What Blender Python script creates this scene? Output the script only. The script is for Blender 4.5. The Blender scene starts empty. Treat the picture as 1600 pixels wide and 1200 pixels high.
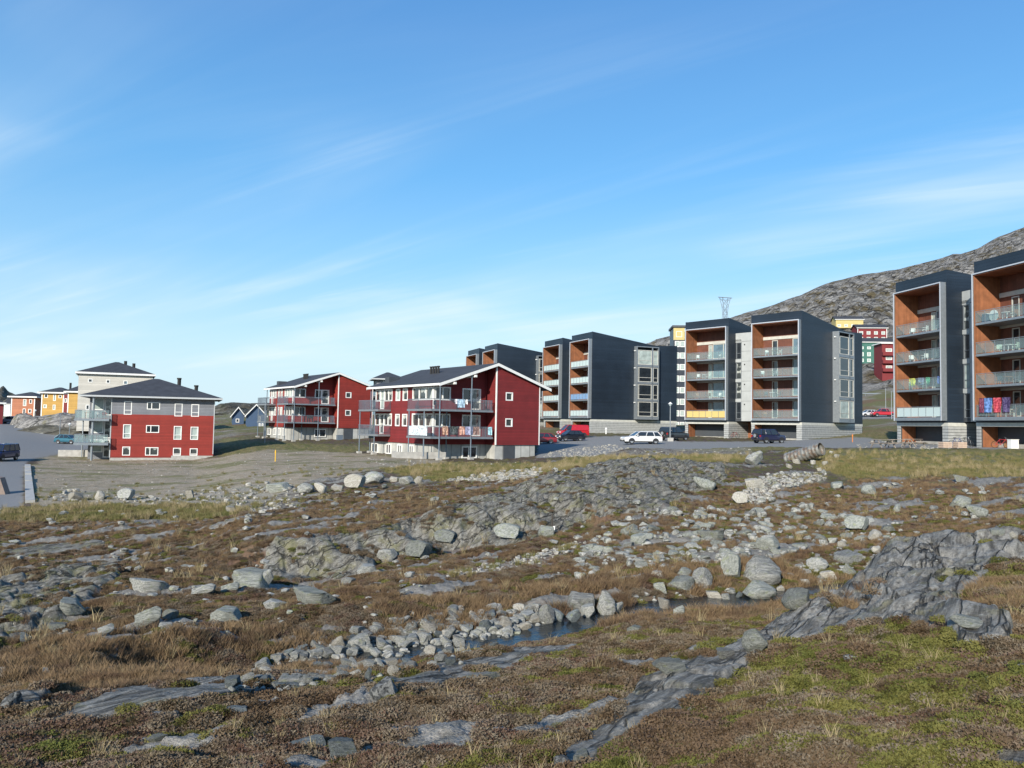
import bpy, bmesh, math, random
import numpy as np
from mathutils import Matrix, Vector
random.seed(7); np.random.seed(7)
R = math.radians
sc = bpy.context.scene
col = sc.collection

# ------------------------------------------------------------------ camera
FPX, HY, ROLL = 1250.0, 664.0, R(1.0)
TH = math.atan((HY-600)/FPX)
CT, ST = math.cos(TH), math.sin(TH)
cam = bpy.data.cameras.new('camera'); cam.lens = 36*FPX/1600; cam.sensor_width = 36
cam.clip_start = 0.1; cam.clip_end = 9000
co = bpy.data.objects.new('camera', cam); col.objects.link(co)
Fw = Vector((0, CT, ST)); Uw = Vector((0, -ST, CT)); Xw = Vector((1, 0, 0))
right = Xw*math.cos(ROLL) + Uw*math.sin(ROLL); up = Uw*math.cos(ROLL) - Xw*math.sin(ROLL)
mw = Matrix((right, up, -Fw)).transposed().to_4x4()
co.matrix_world = mw
sc.camera = co

# ------------------------------------------------------------------ light
SUN_EL = R(25.0); SUN_AZ = math.atan2(-.917, -.40)          # direction towards the sun
sd = Vector((math.cos(SUN_AZ)*math.cos(SUN_EL), math.sin(SUN_AZ)*math.cos(SUN_EL), math.sin(SUN_EL)))
sl = bpy.data.lights.new('sun', 'SUN'); sl.energy = 4.3; sl.angle = R(0.53); sl.color = (1.0, .93, .82)
so = bpy.data.objects.new('sun', sl); col.objects.link(so)
so.rotation_euler = sd.to_track_quat('Z', 'Y').to_euler()
world = bpy.data.worlds.new('World'); sc.world = world; world.use_nodes = True
wt = world.node_tree; wn = wt.nodes; wl = wt.links
for n in list(wn): wn.remove(n)
def N(nodes, t, **k):
    n = nodes.new(t)
    for a, b in k.items():
        if a.startswith('i_'): n.inputs[a[2:].replace('_', ' ')].default_value = b
        else: setattr(n, a, b)
    return n
out = N(wn, 'ShaderNodeOutputWorld'); bg = N(wn, 'ShaderNodeBackground'); bg.inputs[1].default_value = 0.142
sky = N(wn, 'ShaderNodeTexSky'); sky.sky_type = 'NISHITA'; sky.sun_disc = False
sky.sun_elevation = SUN_EL; sky.sun_rotation = math.atan2(sd.x, sd.y); sky.altitude = 0
sky.air_density = 1.0; sky.dust_density = 0.35; sky.ozone_density = 1.6
hs = N(wn, 'ShaderNodeHueSaturation'); hs.inputs['Saturation'].default_value = 1.26; hs.inputs['Value'].default_value = 1.0
wl.new(sky.outputs[0], hs.inputs['Color'])
tc = N(wn, 'ShaderNodeTexCoord'); sx = N(wn, 'ShaderNodeSeparateXYZ'); wl.new(tc.outputs['Generated'], sx.inputs[0])
def M(op, a, b=None, nodes=wn, links=wl, clamp=False):
    n = nodes.new('ShaderNodeMath'); n.operation = op; n.use_clamp = clamp
    for i, v in enumerate((a, b)):
        if v is None: continue
        if isinstance(v, (int, float)): n.inputs[i].default_value = v
        else: links.new(v, n.inputs[i])
    return n.outputs[0]
zz = M('MAXIMUM', sx.outputs[2], 0.02); zz = M('ADD', zz, 0.10)
cx = M('DIVIDE', sx.outputs[0], zz); cy = M('DIVIDE', sx.outputs[1], zz)
cb = N(wn, 'ShaderNodeCombineXYZ'); wl.new(cx, cb.inputs[0]); wl.new(cy, cb.inputs[1])
def cirrus(rot, scl, nscale, lo, hi, det=6, dist=.6):
    m0 = N(wn, 'ShaderNodeMapping'); m0.inputs['Rotation'].default_value = (0, 0, R(rot)); wl.new(cb.outputs[0], m0.inputs[0])
    mp = N(wn, 'ShaderNodeMapping'); mp.inputs['Scale'].default_value = scl; mp.inputs['Location'].default_value = (44.4, 4.8, 0)
    wl.new(m0.outputs[0], mp.inputs[0])
    nz = N(wn, 'ShaderNodeTexNoise'); nz.inputs['Scale'].default_value = nscale; nz.inputs['Detail'].default_value = det
    nz.inputs['Roughness'].default_value = .55; nz.inputs['Distortion'].default_value = dist
    wl.new(mp.outputs[0], nz.inputs['Vector'])
    mr = N(wn, 'ShaderNodeMapRange'); mr.interpolation_type = 'SMOOTHSTEP'
    mr.inputs[1].default_value = lo; mr.inputs[2].default_value = hi
    wl.new(nz.outputs[0], mr.inputs[0]); return mr.outputs[0]
c1 = cirrus(-140, (.20, 1.1, 1), .9, .44, .80, 5, .5)
c2 = cirrus(-148, (.24, 2.0, 1), 1.3, .48, .84, 6, .8)
c3 = cirrus(10, (1, 1, 1), .45, .38, .70, 3, .2)
cl = M('MULTIPLY', M('ADD', M('MULTIPLY', c1, 1.0), M('MULTIPLY', c2, .6)), M('ADD', M('MULTIPLY', c3, 1.0), .14))
cl = M('MULTIPLY', cl, M('SUBTRACT', 1.0, M('MULTIPLY', M('SUBTRACT', sx.outputs[2], .26, clamp=True), 3.2, clamp=True)))
ramp = N(wn, 'ShaderNodeValToRGB'); wl.new(M('MAXIMUM', sx.outputs[2], 0.0), ramp.inputs[0]); re_ = ramp.color_ramp.elements
for i, (p_, c_) in enumerate([(0, (.68, .87, .96)), (.10, (.50, .745, .93)), (.20, (.25, .56, .88)), (.30, (.145, .46, .86)), (.45, (.12, .35, .75)), (.8, (.06, .22, .60))]):
    e_ = re_[i] if i < 2 else re_.new(p_)
    e_.position = p_; e_.color = (*c_, 1)
rs_ = N(wn, 'ShaderNodeVectorMath'); rs_.operation = 'SCALE'; rs_.inputs['Scale'].default_value = 5.0; wl.new(ramp.outputs[0], rs_.inputs[0])
mxh = N(wn, 'ShaderNodeMix'); mxh.data_type = 'RGBA'
wl.new(M('MAXIMUM', .62, M('POWER', M('SUBTRACT', 1.0, M('MAXIMUM', sx.outputs[2], 0.0)), 2.0)), mxh.inputs['Factor']); wl.new(hs.outputs[0], mxh.inputs['A']); wl.new(rs_.outputs[0], mxh.inputs['B'])
mxw = N(wn, 'ShaderNodeMix'); mxw.data_type = 'RGBA'
wl.new(M('MINIMUM', cl, .8), mxw.inputs['Factor']); wl.new(mxh.outputs['Result'], mxw.inputs['A']); mxw.inputs['B'].default_value = (4.1, 4.8, 5.2, 1)
wl.new(mxw.outputs['Result'], bg.inputs[0]); wl.new(bg.outputs[0], out.inputs[0])
sc.view_settings.view_transform = 'Standard'; sc.view_settings.look = 'None'
sc.view_settings.exposure = 0.54; sc.view_settings.gamma = 1.0; sc.view_settings.use_curve_mapping = False
sc.render.engine = 'CYCLES'
try:
    sc.cycles.use_denoising = True; sc.cycles.max_bounces = 6
except Exception: pass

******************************

> What is asked: Transcribe the listing above verbatim. Omit the pictures.

> Task answer:
What Blender Python script creates this scene? Output the script only. The script is for Blender 4.5. The Blender scene starts empty. Treat the picture as 1600 pixels wide and 1200 pixels high.
import bpy, bmesh, math, random
import numpy as np
from mathutils import Matrix, Vector
random.seed(7); np.random.seed(7)
R = math.radians
sc = bpy.context.scene
col = sc.collection

# ------------------------------------------------------------------ camera
FPX, HY, ROLL = 1250.0, 664.0, R(1.0)
TH = math.atan((HY-600)/FPX)
CT, ST = math.cos(TH), math.sin(TH)
cam = bpy.data.cameras.new('camera'); cam.lens = 36*FPX/1600; cam.sensor_width = 36
cam.clip_start = 0.1; cam.clip_end = 9000
co = bpy.data.objects.new('camera', cam); col.objects.link(co)
Fw = Vector((0, CT, ST)); Uw = Vector((0, -ST, CT)); Xw = Vector((1, 0, 0))
right = Xw*math.cos(ROLL) + Uw*math.sin(ROLL); up = Uw*math.cos(ROLL) - Xw*math.sin(ROLL)
mw = Matrix((right, up, -Fw)).transposed().to_4x4()
co.matrix_world = mw
sc.camera = co

# ------------------------------------------------------------------ light
SUN_EL = R(25.0); SUN_AZ = math.atan2(-.917, -.40)          # direction towards the sun
sd = Vector((math.cos(SUN_AZ)*math.cos(SUN_EL), math.sin(SUN_AZ)*math.cos(SUN_EL), math.sin(SUN_EL)))
sl = bpy.data.lights.new('sun', 'SUN'); sl.energy = 4.3; sl.angle = R(0.53); sl.color = (1.0, .93, .82)
so = bpy.data.objects.new('sun', sl); col.objects.link(so)
so.rotation_euler = sd.to_track_quat('Z', 'Y').to_euler()
world = bpy.data.worlds.new('World'); sc.world = world; world.use_nodes = True
wt = world.node_tree; wn = wt.nodes; wl = wt.links
for n in list(wn): wn.remove(n)
def N(nodes, t, **k):
    n = nodes.new(t)
    for a, b in k.items():
        if a.startswith('i_'): n.inputs[a[2:].replace('_', ' ')].default_value = b
        else: setattr(n, a, b)
    return n
out = N(wn, 'ShaderNodeOutputWorld'); bg = N(wn, 'ShaderNodeBackground'); bg.inputs[1].default_value = 0.142
sky = N(wn, 'ShaderNodeTexSky'); sky.sky_type = 'NISHITA'; sky.sun_disc = False
sky.sun_elevation = SUN_EL; sky.sun_rotation = math.atan2(sd.x, sd.y); sky.altitude = 0
sky.air_density = 1.0; sky.dust_density = 0.35; sky.ozone_density = 1.6
hs = N(wn, 'ShaderNodeHueSaturation'); hs.inputs['Saturation'].default_value = 1.26; hs.inputs['Value'].default_value = 1.0
wl.new(sky.outputs[0], hs.inputs['Color'])
tc = N(wn, 'ShaderNodeTexCoord'); sx = N(wn, 'ShaderNodeSeparateXYZ'); wl.new(tc.outputs['Generated'], sx.inputs[0])
def M(op, a, b=None, nodes=wn, links=wl, clamp=False):
    n = nodes.new('ShaderNodeMath'); n.operation = op; n.use_clamp = clamp
    for i, v in enumerate((a, b)):
        if v is None: continue
        if isinstance(v, (int, float)): n.inputs[i].default_value = v
        else: links.new(v, n.inputs[i])
    return n.outputs[0]
zz = M('MAXIMUM', sx.outputs[2], 0.02); zz = M('ADD', zz, 0.10)
cx = M('DIVIDE', sx.outputs[0], zz); cy = M('DIVIDE', sx.outputs[1], zz)
cb = N(wn, 'ShaderNodeCombineXYZ'); wl.new(cx, cb.inputs[0]); wl.new(cy, cb.inputs[1])
def cirrus(rot, scl, nscale, lo, hi, det=6, dist=.6):
    m0 = N(wn, 'ShaderNodeMapping'); m0.inputs['Rotation'].default_value = (0, 0, R(rot)); wl.new(cb.outputs[0], m0.inputs[0])
    mp = N(wn, 'ShaderNodeMapping'); mp.inputs['Scale'].default_value = scl; mp.inputs['Location'].default_value = (44.4, 4.8, 0)
    wl.new(m0.outputs[0], mp.inputs[0])
    nz = N(wn, 'ShaderNodeTexNoise'); nz.inputs['Scale'].default_value = nscale; nz.inputs['Detail'].default_value = det
    nz.inputs['Roughness'].default_value = .55; nz.inputs['Distortion'].default_value = dist
    wl.new(mp.outputs[0], nz.inputs['Vector'])
    mr = N(wn, 'ShaderNodeMapRange'); mr.interpolation_type = 'SMOOTHSTEP'
    mr.inputs[1].default_value = lo; mr.inputs[2].default_value = hi
    wl.new(nz.outputs[0], mr.inputs[0]); return mr.outputs[0]
c1 = cirrus(-140, (.20, 1.1, 1), .9, .44, .80, 5, .5)
c2 = cirrus(-148, (.24, 2.0, 1), 1.3, .48, .84, 6, .8)
c3 = cirrus(10, (1, 1, 1), .45, .38, .70, 3, .2)
cl = M('MULTIPLY', M('ADD', M('MULTIPLY', c1, 1.0), M('MULTIPLY', c2, .6)), M('ADD', M('MULTIPLY', c3, 1.0), .14))
cl = M('MULTIPLY', cl, M('SUBTRACT', 1.0, M('MULTIPLY', M('SUBTRACT', sx.outputs[2], .26, clamp=True), 3.2, clamp=True)))
ramp = N(wn, 'ShaderNodeValToRGB'); wl.new(M('MAXIMUM', sx.outputs[2], 0.0), ramp.inputs[0]); re_ = ramp.color_ramp.elements
for i, (p_, c_) in enumerate([(0, (.68, .87, .96)), (.10, (.50, .745, .93)), (.20, (.25, .56, .88)), (.30, (.145, .46, .86)), (.45, (.12, .35, .75)), (.8, (.06, .22, .60))]):
    e_ = re_[i] if i < 2 else re_.new(p_)
    e_.position = p_; e_.color = (*c_, 1)
rs_ = N(wn, 'ShaderNodeVectorMath'); rs_.operation = 'SCALE'; rs_.inputs['Scale'].default_value = 5.0; wl.new(ramp.outputs[0], rs_.inputs[0])
mxh = N(wn, 'ShaderNodeMix'); mxh.data_type = 'RGBA'
wl.new(M('MAXIMUM', .62, M('POWER', M('SUBTRACT', 1.0, M('MAXIMUM', sx.outputs[2], 0.0)), 2.0)), mxh.inputs['Factor']); wl.new(hs.outputs[0], mxh.inputs['A']); wl.new(rs_.outputs[0], mxh.inputs['B'])
mxw = N(wn, 'ShaderNodeMix'); mxw.data_type = 'RGBA'
wl.new(M('MINIMUM', cl, .8), mxw.inputs['Factor']); wl.new(mxh.outputs['Result'], mxw.inputs['A']); mxw.inputs['B'].default_value = (4.1, 4.8, 5.2, 1)
wl.new(mxw.outputs['Result'], bg.inputs[0]); wl.new(bg.outputs[0], out.inputs[0])
sc.view_settings.view_transform = 'Standard'; sc.view_settings.look = 'None'
sc.view_settings.exposure = 0.54; sc.view_settings.gamma = 1.0; sc.view_settings.use_curve_mapping = False
sc.render.engine = 'CYCLES'
try:
    sc.cycles.use_denoising = True; sc.cycles.max_bounces = 6
except Exception: pass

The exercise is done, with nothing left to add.